= Exercise =
Give back exactly the lines from the beginning of the listing below to the line holding "SC.view_settings.exposure = .12;", both ends included; the pictures stay out.
··· Supplied data ···
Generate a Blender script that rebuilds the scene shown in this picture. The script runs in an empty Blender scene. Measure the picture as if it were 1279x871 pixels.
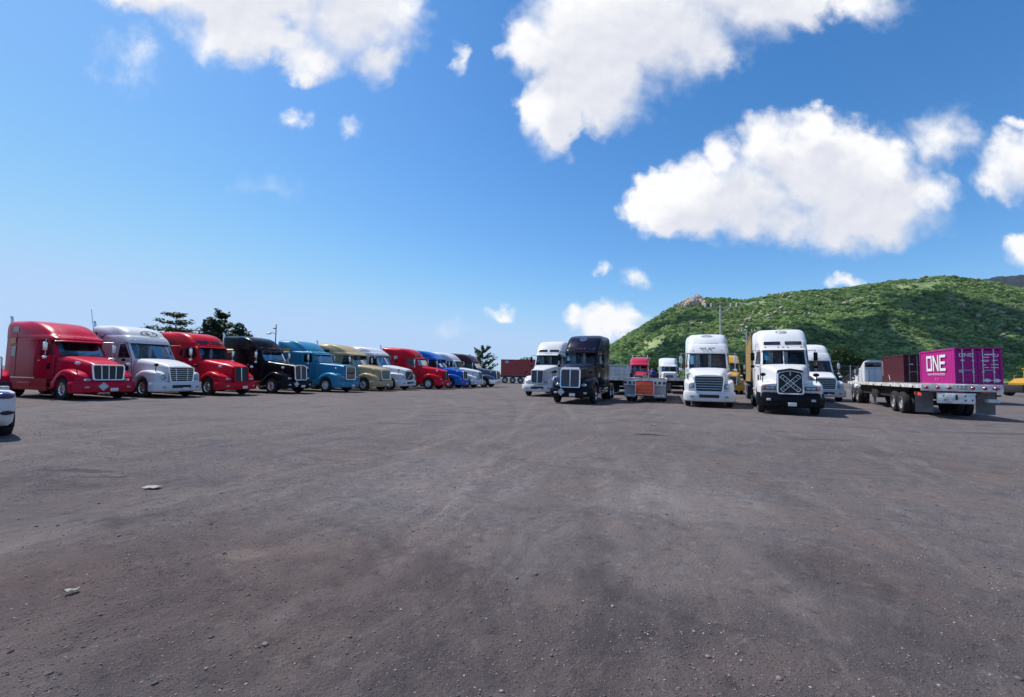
import bpy, bmesh, math, random
import numpy as np
from mathutils import Matrix, Vector, Euler
random.seed(7); RNG = np.random.default_rng(7)
SC = bpy.context.scene; COL = SC.collection
R = math.radians

# ------------------------------------------------------------------ camera
cam_d = bpy.data.cameras.new('camera'); cam = bpy.data.objects.new('camera', cam_d); COL.objects.link(cam)
cam_d.sensor_width = 36; cam_d.lens = 36 * 540 / 1279; cam_d.clip_start = .05; cam_d.clip_end = 12000
cam.matrix_world = Matrix.Translation((0, 0, 1.6)) @ Matrix.Rotation(R(90) + math.atan(31.5 / 540), 4, 'X') @ Matrix.Rotation(R(.95), 4, 'Z')
SC.camera = cam

# ------------------------------------------------------------------ sky, clouds, sun
SUN_DIR = Vector((-.76, .43, 1.30)).normalized()          # towards the sun: left, a little behind the trucks
SUN_EL = math.asin(SUN_DIR.z); SUN_AZ = math.atan2(SUN_DIR.x, SUN_DIR.y)
SKY_STRENGTH = .12
SC.view_settings.view_transform = 'Standard'; SC.view_settings.look = 'None'
SC.view_settings.exposure = .12; SC.view_settings.gamma = 1

class NT:
    def __init__(s, tree): s.t = tree; tree.nodes.clear()
    def n(s, kind, **kw):
        nd = s.t.nodes.new(kind)
        for k, v in kw.items(): setattr(nd, k, v)
        return nd
    def put(s, sock, v):
        if v is None: return
        if isinstance(v, bpy.types.NodeSocket): s.t.links.new(v, sock)
        else: sock.default_value = v
    def math(s, op, a, b=None, c=None, clamp=False):
        nd = s.n('ShaderNodeMath', operation=op, use_clamp=clamp)
        for i, v in enumerate((a, b, c)): s.put(nd.inputs[i], v)
        return nd.outputs[0]
    def vec(s, op, a, b=None, out=0):
        nd = s.n('ShaderNodeVectorMath', operation=op)
        s.put(nd.inputs[0], a); s.put(nd.inputs[1], b)
        return nd.outputs[out]
    def noise(s, vec, scale, detail=4, rough=.5, out=0):
        nd = s.n('ShaderNodeTexNoise'); s.put(nd.inputs['Vector'], vec)
        nd.inputs['Scale'].default_value = scale; nd.inputs['Detail'].default_value = detail; nd.inputs['Roughness'].default_value = rough
        return nd.outputs[out]
    def step(s, v, a, b, lo=0., hi=1.):
        nd = s.n('ShaderNodeMapRange', interpolation_type='SMOOTHSTEP')
        s.put(nd.inputs[0], v)
        for i, q in enumerate((a, b, lo, hi)): nd.inputs[i + 1].default_value = q
        return nd.outputs[0]
    def mix(s, f, a, b, mode='MIX'):
        nd = s.n('ShaderNodeMix', data_type='RGBA', blend_type=mode, clamp_factor=True)
        s.put(nd.inputs[0], f)
        for i, v in ((6, a), (7, b)): s.put(nd.inputs[i], v if isinstance(v, bpy.types.NodeSocket) else tuple(v) + ((1,) if len(v) == 3 else ()))
        return nd.outputs[2]
    def ramp(s, f, stops):
        nd = s.n('ShaderNodeValToRGB'); e = nd.color_ramp.elements
        while len(e) < len(stops): e.new(.5)
        for i, (p, c) in enumerate(stops): e[i].position = p; e[i].color = tuple(c) + (1,)
        s.put(nd.inputs[0], f); return nd.outputs[0]

# cloud puffs: (direction x/y, z/y, half width, half height, density)
PUFFS = [(-0.619, 0.948, 0.398, 0.163, 1.2), (-0.401, 0.86, 0.194, 0.152, 1.2), (-0.339, 0.756, 0.083, 0.078, 1), (-0.861, 0.923, 0.204, 0.089, 1.1), (-0.67, 0.815, 0.167, 0.096, 1), (-0.493, 0.757, 0.115, 0.074, 0.9), (-0.949, 0.932, 0.111, 0.065, 1), (0.153, 0.809, 0.194, 0.185, 1.3), (0.087, 0.637, 0.085, 0.133, 1.15), (0.318, 0.862, 0.278, 0.185, 1.3), (0.533, 0.948, 0.278, 0.152, 1.2), (0.056, 0.797, 0.102, 0.115, 1.1), (0.212, 0.699, 0.148, 0.13, 1.2), (0.434, 0.803, 0.148, 0.096, 0.9), (0.689, 0.95, 0.111, 0.065, 0.8), (0.853, 0.912, 0.12, 0.07, 0.5), (0.374, 0.416, 0.126, 0.089, 1.1), (0.525, 0.429, 0.222, 0.13, 1.25), (0.698, 0.5, 0.185, 0.152, 1.3), (0.819, 0.409, 0.241, 0.119, 1.2), (0.962, 0.446, 0.107, 0.07, 1), (0.704, 0.598, 0.085, 0.063, 1.1), (0.489, 0.526, 0.067, 0.078, 1), (0.603, 0.547, 0.102, 0.089, 1.1), (0.84, 0.492, 0.139, 0.093, 1), (0.657, 0.373, 0.167, 0.074, 0.9), (1.009, 0.58, 0.107, 0.078, 0.75), (0.899, 0.552, 0.074, 0.052, 0.65), (1.197, 0.518, 0.115, 0.104, 1.2), (1.227, 0.617, 0.074, 0.026, 0.8), (1.192, 0.305, 0.059, 0.044, 0.7), (0.2, 0.245, 0.03, 0.026, 0.6), (0.285, 0.233, 0.048, 0.026, 0.75), (0.223, 0.125, 0.096, 0.044, 0.7), (0.158, 0.137, 0.048, 0.026, 0.55), (0.261, 0.138, 0.041, 0.022, 0.65), (0.763, 0.233, 0.052, 0.02, 0.85), (-0.396, 0.583, 0.033, 0.024, 0.42), (-0.146, 0.759, 0.024, 0.044, 0.5), (-0.937, 0.749, 0.083, 0.07, 0.22), (-0.565, 0.435, 0.102, 0.026, 0.18), (-0.028, 0.139, 0.041, 0.017, 0.35), (-0.139, 0.1, 0.052, 0.017, 0.3), (-0.534, 0.597, 0.037, 0.026, 0.22)]

def build_world():
    w = bpy.data.worlds.new('World'); SC.world = w; w.use_nodes = True
    g = NT(w.node_tree)
    sky = g.n('ShaderNodeTexSky', sky_type='NISHITA', sun_disc=False, sun_elevation=SUN_EL, sun_rotation=SUN_AZ,
              altitude=0, air_density=1.0, dust_density=.35, ozone_density=2.5)
    # deep tropical blue: steeper red falloff than the stock atmosphere
    sr = g.n('ShaderNodeSeparateColor'); g.put(sr.inputs[0], sky.outputs[0]); cc = g.n('ShaderNodeCombineColor')
    for i, (k, p) in enumerate(((1.26, 1.55), (1.10, 1.12), (1.28, 1.0))):
        v_ = g.math('MULTIPLY', g.math('POWER', g.math('MULTIPLY', sr.outputs[i], SKY_STRENGTH), p), k)
        g.put(cc.inputs[i], g.math('MULTIPLY', g.math('SMOOTH_MIN', v_, (.42, .61, .88)[i], .26), 1 / SKY_STRENGTH))
    tc = g.n('ShaderNodeTexCoord'); d = tc.outputs['Generated']
    sp = g.n('ShaderNodeSeparateXYZ'); g.put(sp.inputs[0], d)
    x, y, z = sp.outputs
    ym = g.math('MAXIMUM', y, .04)
    u = g.math('DIVIDE', x, ym); v = g.math('DIVIDE', z, ym)
    cb = g.n('ShaderNodeCombineXYZ'); g.put(cb.inputs[0], u); g.put(cb.inputs[1], v); uv = cb.outputs[0]
    # ragged edges: bend the puffs with two noises
    w1 = g.vec('SUBTRACT', g.noise(uv, 6, 3, .55, 1), (.5, .5, .5))
    w2 = g.vec('SUBTRACT', g.noise(uv, 24, 4, .6, 1), (.5, .5, .5))
    uvw = g.vec('ADD', uv, g.vec('MULTIPLY', w1, (.11, .09, 0))); uvw = g.vec('ADD', uvw, g.vec('MULTIPLY', w2, (.06, .055, 0)))
    D = None
    for (a, b, rx, ry, wt) in PUFFS:
        q = g.vec('MULTIPLY', g.vec('SUBTRACT', uvw, (a, b, 0)), (1 / rx, 1 / ry, 0))
        L = g.vec('LENGTH', q, out=1)
        val = g.math('MULTIPLY_ADD', L, -wt * 1.0, wt)
        D = val if D is None else g.math('SMOOTH_MAX', D, val, .12)
    near = g.math('MULTIPLY', g.step(y, .5, .6), g.step(g.math('ABSOLUTE', u), 1.45, 1.3))
    near = g.math('MULTIPLY', near, g.step(v, 1.12, 1.0))
    # the rest of the sky: scattered fair-weather clouds on a flat layer
    zz = g.math('ADD', g.math('MAXIMUM', z, 0), .08)
    cb2 = g.n('ShaderNodeCombineXYZ'); g.put(cb2.inputs[0], g.math('DIVIDE', x, zz)); g.put(cb2.inputs[1], g.math('DIVIDE', y, zz))
    far = g.math('SUBTRACT', g.noise(cb2.outputs[0], 1.1, 6, .55), .56)
    far = g.math('MULTIPLY', far, 4.0)
    D = g.math('ADD', g.math('MULTIPLY', D, near), g.math('MULTIPLY', far, g.math('SUBTRACT', 1., near)))
    fb = g.noise(uv, 13, 8, .62)
    D2 = g.math('ADD', D, g.math('MULTIPLY', g.math('SUBTRACT', fb, .5), .62))
    # edges crisp on one flank and thinning to veils on another
    sf = g.n('ShaderNodeMapRange', interpolation_type='SMOOTHSTEP'); g.put(sf.inputs[0], D2); sf.inputs[1].default_value = -.06
    g.put(sf.inputs[2], g.math('MULTIPLY_ADD', g.step(g.noise(uv, 3.4, 2, .5), .38, .60), .62, .30)); alpha = sf.outputs[0]
    alpha = g.math('MULTIPLY', alpha, g.step(z, .0, .06))
    # cloud tone: the side towards the sun is bright, what lies behind more cloud seen from the sun is shaded
    tosun = g.vec('ADD', uvw, (-.035, .075, 0)); E = None
    for (a, b, rx, ry, wt) in PUFFS:
        if rx * ry < .0028: continue
        q = g.vec('MULTIPLY', g.vec('SUBTRACT', tosun, (a, b, 0)), (1 / rx, 1 / ry, 0)); val = g.math('MULTIPLY_ADD', g.vec('LENGTH', q, out=1), -wt, wt)
        E = val if E is None else g.math('SMOOTH_MAX', E, val, .15)
    relief = g.math('SUBTRACT', g.noise(g.vec('ADD', uv, (-.010, .020, 0)), 13, 8, .62), fb)
    thick = g.math('ADD', g.math('MULTIPLY', g.step(E, .02, .75), .85), g.math('MULTIPLY', relief, .95))
    thick = g.math('ADD', thick, g.math('MULTIPLY_ADD', g.noise(uv, 4, 3, .5), .4, -.20), clamp=True)
    c1 = .94 / SKY_STRENGTH; c2 = .70 / SKY_STRENGTH
    ccol = g.mix(thick, (c1, c1, c1 * 1.01), (c2 * .99, c2 * 1.02, c2 * 1.13))
    col = g.mix(alpha, cc.outputs[0], ccol)
    bg = g.n('ShaderNodeBackground'); g.put(bg.inputs[0], col); bg.inputs[1].default_value = SKY_STRENGTH
    out = g.n('ShaderNodeOutputWorld'); g.put(out.inputs[0], bg.outputs[0])
build_world()
sun_d = bpy.data.lights.new('sun', 'SUN'); sun_d.energy = 4.9; sun_d.angle = R(.53); sun_d.color = (1, .955, .89)
sun = bpy.data.objects.new('sun', sun_d); COL.objects.link(sun); sun.rotation_euler = SUN_DIR.to_track_quat('Z', 'Y').to_euler(); sun.location = (-40, 20, 60)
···
= Solution to this task =
Generate a Blender script that rebuilds the scene shown in this picture. The script runs in an empty Blender scene. Measure the picture as if it were 1279x871 pixels.
import bpy, bmesh, math, random
import numpy as np
from mathutils import Matrix, Vector, Euler
random.seed(7); RNG = np.random.default_rng(7)
SC = bpy.context.scene; COL = SC.collection
R = math.radians

# ------------------------------------------------------------------ camera
cam_d = bpy.data.cameras.new('camera'); cam = bpy.data.objects.new('camera', cam_d); COL.objects.link(cam)
cam_d.sensor_width = 36; cam_d.lens = 36 * 540 / 1279; cam_d.clip_start = .05; cam_d.clip_end = 12000
cam.matrix_world = Matrix.Translation((0, 0, 1.6)) @ Matrix.Rotation(R(90) + math.atan(31.5 / 540), 4, 'X') @ Matrix.Rotation(R(.95), 4, 'Z')
SC.camera = cam

# ------------------------------------------------------------------ sky, clouds, sun
SUN_DIR = Vector((-.76, .43, 1.30)).normalized()          # towards the sun: left, a little behind the trucks
SUN_EL = math.asin(SUN_DIR.z); SUN_AZ = math.atan2(SUN_DIR.x, SUN_DIR.y)
SKY_STRENGTH = .12
SC.view_settings.view_transform = 'Standard'; SC.view_settings.look = 'None'
SC.view_settings.exposure = .12; SC.view_settings.gamma = 1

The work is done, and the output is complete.